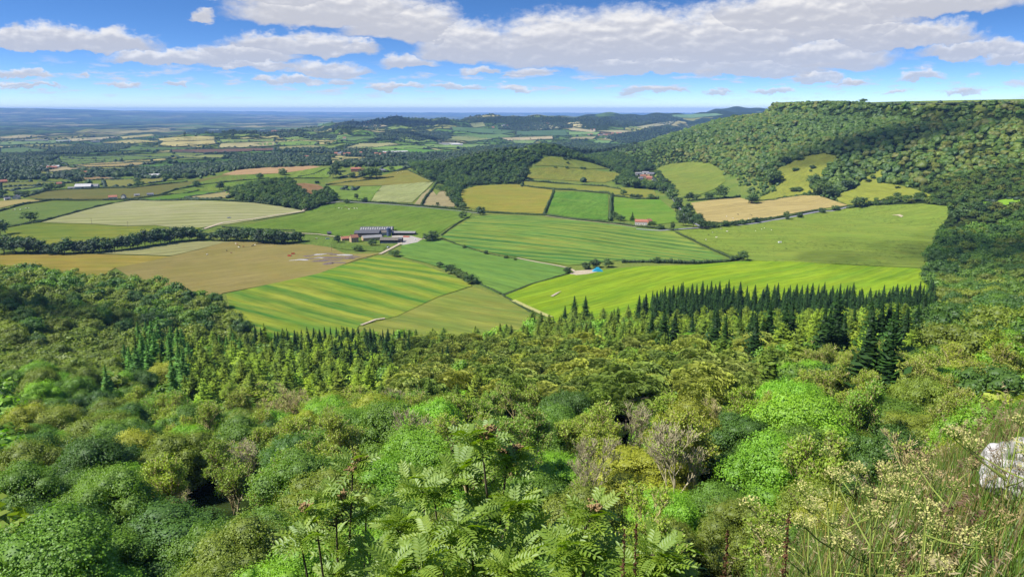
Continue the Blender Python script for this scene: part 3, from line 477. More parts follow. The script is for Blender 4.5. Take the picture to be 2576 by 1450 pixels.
TREES = [
 (75, 558, 23, 38, 'dark spreading oak standing alone by the straight hedge'), (2, 592, 34, 30, 'dark tree cut by the picture edge beside the barley field'), (848, 611, 21, 18, 'round tree before the stone farmhouse'), (937, 617, 18, 20, 'dark bush like tree against the grey front barn'),
 (900, 632, 16, 26, 'thin leaning tree in the farm paddock'), (1084, 605, 26, 40, 'broad dark tree guarding the barn yard end'), (992, 645, 17, 32, 'low spreading tree at the track below the farm'), (1209, 541, 23, 27, 'single round oak at the roadside corner'), (1164, 549, 20, 20, 'half bare tree on the ragged hedge'),
 (1107, 673, 16, 20, 'small round bush tree in the green crop'), (1133, 688, 26, 28, 'largest tree of the clump in the green crop'), (1150, 697, 25, 26, 'second tree of the clump in the green crop'), (1166, 704, 24, 26, 'third tree of the clump in the green crop'), (1186, 713, 26, 34, 'lowest tree of the clump in the green crop'),
 (1168, 624, 10, 13, 'tiny bush on the scrub line near the farm'), (1222, 640, 12, 13, 'tiny bush halfway along the scrub line'), (1273, 650, 9, 12, 'tiny bush where the scrub line meets the path'), (1295, 655, 8, 10, 'last tiny bush on the scrub line'), (1427, 687, 18, 22, 'round bush at the pale dirt patch'),
 (1474, 677, 20, 26, 'dark bush just before the blue bales'), (1494, 673, 24, 28, 'leafy tree directly behind the blue bales'), (1530, 672, 24, 28, 'tallest tree behind the blue bales'), (1868, 656, 26, 28, 'tree at the corner of lime field and pasture'), (1845, 655, 14, 18, 'bush beside the corner tree of the lime field'), (1650, 661, 17, 20, 'round tree rising from the lime field hedge'),
 (1889, 512, 24, 32, 'round tree standing in the tan stubble'), (1811, 500, 32, 36, 'dark oval tree at the foot of the steep meadow'), (1732, 504, 20, 26, 'pale tree at the lower corner of the steep meadow'), (1752, 504, 16, 18, 'small tree beside the lane corner'), (1782, 502, 18, 24, 'grey green tree at the bottom of the steep meadow'),
 (1946, 462, 38, 44, 'big dark tree on the yellow green meadow'), (2045, 470, 30, 32, 'dark round tree above the stubble corner'), (2065, 490, 34, 44, 'widest tree of the trio above the stubble'), (2090, 497, 22, 34, 'lowest tree of the trio above the stubble'), (2130, 476, 22, 34, 'dark tree between the two upper meadows'), (1975, 414, 20, 26, 'dark tree at the head of the scrub meadow'),
 (2012, 404, 15, 18, 'small tree at the top edge of the scrub meadow'), (2160, 522, 26, 36, 'bushy tree on the road hedge by the huge pasture'), (1977, 553, 22, 15, 'slim dark tree beside the road'), (2010, 548, 12, 16, 'small tree on the roadside further along'), (2066, 536, 14, 16, 'small roadside tree near the bend'), (2102, 530, 14, 18, 'round roadside tree at the bend'),
 (1708, 560, 30, 20, 'tall tree at the lane junction'), (1745, 572, 30, 30, 'pale green tree at the road junction'), (1722, 546, 26, 26, 'middle tree of the lane row'), (1706, 522, 26, 26, 'upper tree of the lane row'), (1690, 500, 26, 28, 'topmost tree of the lane row'), (1762, 577, 28, 30, 'broad tree low on the road by the stubble'), (1690, 578, 22, 14, 'spindly tree at the pasture corner'), (1783, 574, 18, 22, 'bushy tree following the road'),
 (897, 501, 14, 13, 'lone small tree over the barn pasture'), (917, 508, 13, 16, 'scrubby tree on the roadside hedge'), (874, 512, 12, 18, 'grey bush by the knoll road'), (1100, 516, 8, 10, 'little bush inside the cream hay field'), (838, 448, 32, 28, 'larger of two dark trees by the red farmhouse'), (846, 432, 22, 26, 'dark tree standing behind its larger twin'), (886, 448, 14, 18, 'small dark tree in the farmhouse garden'),
 (914, 449, 24, 26, 'tree at the near end of the farmhouse grove'), (930, 450, 30, 28, 'tallest tree of the farmhouse grove'), (947, 449, 26, 26, 'dark tree at the far end of the farmhouse grove'), (712, 441, 18, 20, 'tree on the crest beside the tan field'), (655, 450, 14, 20, 'dark tree at the corner of the green slope'), (985, 428, 10, 14, 'little tree beside the stone barn'),
 (350, 470, 14, 20, 'tree on the hedge above the olive field'), (495, 471, 16, 20, 'dark tree on the green meadow edge'), (553, 478, 21, 20, 'upright tree above the bright paddock'), (575, 480, 12, 22, 'low bush at the bright paddock end'), (45, 493, 10, 15, 'first tree of three near the small white house'), (65, 491, 10, 15, 'second tree of three near the small white house'), (88, 489, 9, 12, 'third tree of three near the small white house'), (8, 494, 14, 18, 'tree beside the red roofed house at the edge'),
 (130, 478, 16, 28, 'leafy tree hiding the end of the pale barns'), (155, 476, 12, 22, 'tree against the pale barns'), (190, 462, 18, 28, 'dark tree beyond the pale barns'), (345, 462, 14, 18, 'round tree in the dark hedge line'), (420, 455, 16, 20, 'tree on the hedge by the olive field'), (445, 453, 14, 18, 'smaller tree further along that hedge'), (470, 450, 14, 20, 'tree near the top of the olive field'),
 (2042, 425, 10, 14, 'small bush high in the scrub meadow'), (2003, 480, 10, 30, 'wide dark bush in the sloping meadow'), (2000, 430, 8, 18, 'low scrub bush in the sloping meadow'), (2038, 432, 6, 8, 'tiny bush in the sloping meadow'), (2195, 450, 10, 14, 'scrub bush in the upper meadow'), (2182, 458, 8, 16, 'wide scrub bush in the upper meadow'), (2205, 432, 6, 8, 'tiny scrub bush at the top of the upper meadow'), (2258, 474, 6, 12, 'low bush on the upper meadow edge'),
 (1430, 402, 8, 10, 'dark bush high on the hillock'), (1420, 402, 7, 9, 'second dark bush on the hillock crest'), (1428, 412, 6, 8, 'bush halfway down the hillock'), (1425, 424, 7, 10, 'bush at the foot of the hillock'), (1462, 426, 7, 9, 'bush below the hillock by the scrub'), (1470, 426, 6, 8, 'smaller bush below the hillock by the scrub'), (1396, 422, 5, 8, 'tiny bush between hillock and olive strip'),
 (1316, 452, 24, 26, 'dark tree at the corner of the olive strip'), (1135, 500, 24, 26, 'dark tree beside the cream hay field'), (1140, 510, 14, 18, 'lower tree beside the cream hay field'), (1165, 523, 16, 20, 'airy tree at the corner of the ochre pasture'), (1107, 478, 14, 26, 'shrubby tree over the hay field corner'), (1590, 556, 24, 12, 'dark upright cypress by the white cottage'), (1560, 555, 16, 24, 'bushy tree beside the white cottage'), (1545, 552, 20, 18, 'tree where the paddock row meets the road'), (1640, 565, 10, 18, 'shrub behind the white cottage'),
 (1568, 492, 16, 18, 'bushy tree on the hedge below the hamlet'), (1590, 497, 10, 14, 'small bush on the hedge below the hamlet'), (1606, 500, 12, 22, 'broad bush on the hedge below the hamlet'), (1640, 501, 14, 24, 'bush at the lane end of that hedge'),
 (1675, 470, 22, 24, 'tree beside the lane just below the hamlet'), (1668, 486, 20, 24, 'second lane tree below the hamlet'), (1698, 532, 24, 24, 'shrubby tree on the paddock side of the lane'), (1732, 528, 18, 20, 'small tree between lane and steep meadow'), (1718, 568, 26, 26, 'leafy tree inside the road junction triangle'), (1735, 556, 28, 26, 'crowded tree above the road junction'), (1756, 562, 26, 26, 'tree leaning over the stubble corner'),
 (1660, 577, 14, 20, 'roadside shrub right of the white cottage'), (1800, 573, 14, 20, 'shrub on the road hedge below the stubble'), (1822, 571, 17, 22, 'small tree on the road hedge below the stubble'), (1848, 569, 13, 20, 'low shrub on the road hedge below the stubble'), (1868, 566, 15, 18, 'rounded shrub on the road hedge below the stubble'), (1900, 561, 15, 18, 'dark shrub near the bend of the road'), (1575, 470, 24, 26, 'willow grey tree in the hamlet grove'), (1598, 474, 26, 28, 'pale silvery tree in the hamlet grove'), (1620, 470, 20, 24, 'dark tree below the hamlet houses'), (1640, 474, 18, 26, 'broad bush below the hamlet houses'),
 (2430, 545, 30, 36, 'rounded tree at the upper corner of the huge pasture'), (2465, 540, 28, 36, 'tall tree beside the lime corner meadow'), (2405, 556, 26, 34, 'tree at the mouth of the side wood'), (2062, 250, 8, 14, 'dark tree on the skyline of the escarpment'), (2172, 258, 9, 16, 'rounded tree at the end of the skyline wood'), (2244, 262, 5, 6, 'tiny lone tree on the plateau skyline'), (2470, 262, 8, 16, 'dark bush on the plateau skyline'), (2494, 262, 7, 8, 'small upright tree on the plateau skyline')]
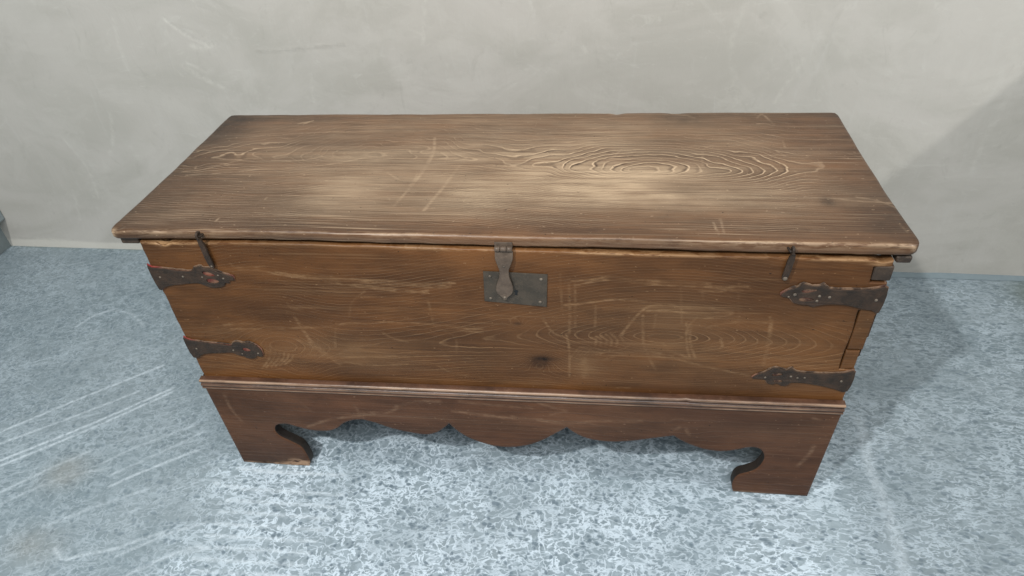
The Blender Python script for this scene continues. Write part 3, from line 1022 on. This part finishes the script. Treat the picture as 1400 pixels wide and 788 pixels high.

● Problem description: Whichever lines contain the string "Python", select and copy them.

● Result:
Continue the Blender Python script for this scene: part 3, from line 477. More parts follow. The script is for Blender 4.5. Take the picture to be 2576 by 1450 pixels.
The Blender Python script for this scene continues. Write part 3, from line 1022 on. This part finishes the script. Treat the picture as 1400 pixels wide and 788 pixels high.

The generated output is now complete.